Spiro, Africa’s largest electric mobility operator, said it has secured $50 million in debt financing to expand its battery-swapping network as investment in electric transport grows across the continent. The company said the funding came from Afreximbank, the U.S.-based climate fintech platform Nithio and the Africa Go Green Fund, with Spiro planning to use the capital to grow infrastructure and support related technology.
In a statement, Spiro said the funding will help extend its battery-swapping stations in existing and new markets. The company also said it plans to advance technology including automated battery swaps, fast charging and renewable energy integration.
Spiro said the network is operating across multiple countries, including Kenya, Uganda, Rwanda, Nigeria, Benin and Togo. It said it also has trials under way in Cameroon and Tanzania, as it seeks to expand the model to more riders and routes.
The company said it has scaled its operations over time, including deploying more than 80,000 electric motorcycles, circulating more than 300,000 batteries and completing 30 million battery swaps. Spiro also said riders have logged more than 1 billion carbon-free kilometers.
Kaushik Burman, Spiro’s chief executive, said the financing reinforces the company’s vision “of building a robust, scalable energy network tailored for Africa by Africans.” Spiro founder Gagan Gupta said the company will use the capital “to deploy energy infrastructure that will contribute meaningfully to a greener future in Africa.”

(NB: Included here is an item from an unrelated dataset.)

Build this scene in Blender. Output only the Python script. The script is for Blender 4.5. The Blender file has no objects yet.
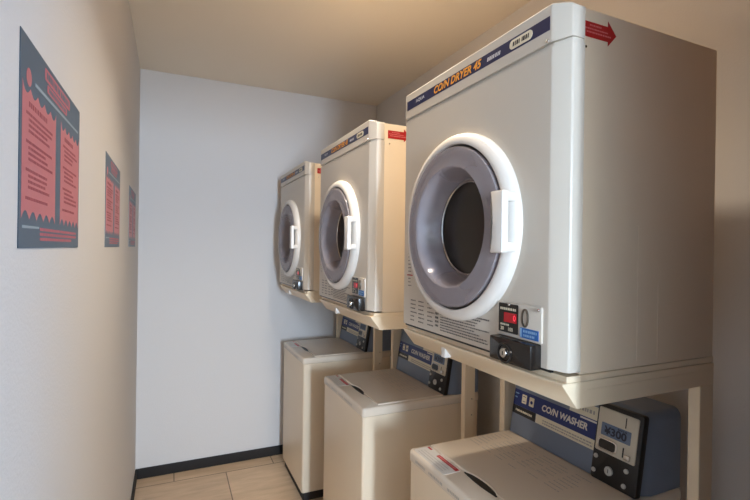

Investors and development financiers described e-mobility as both a climate solution and an industrialization opportunity. Nithio’s chief investment officer Raghav Sachdeva said Spiro is “one of the largest and fastest-growing players in the Pan-African e-mobility market” and said e-mobility is a “critical pillar of Africa’s clean energy transition.” Africa Go Green Fund managing director Laurène Aigrain said the transaction reflects the fund’s commitment to backing businesses that combine innovation with measurable environmental and social impact.
Afreximbank officials framed their support around sustainable industrialization. Oluranti Doherty, Afreximbank’s managing director for export development, said “Driving Africa’s transition to electric mobility is central to how we view sustainable economic development across the continent.”
The announcement came days after Arc Ride, another e-mobility firm, received a $5 million equity commitment from the International Finance Corp., signaling “growing institutional confidence” in Africa’s clean transport sector, according to the report. The same week, the Ugandan e-bike startup Gogo Electric raised $1 million from ElectriFi, an electrification financing program funded by the EDFI management firm.
Since 2022, Spiro said it has raised more than $230 million, financing production and assembly facilities across Nigeria, Kenya, Uganda and Rwanda, and describing the effort as part of a broader trend of climate-focused capital flowing into Africa’s e-mobility sector.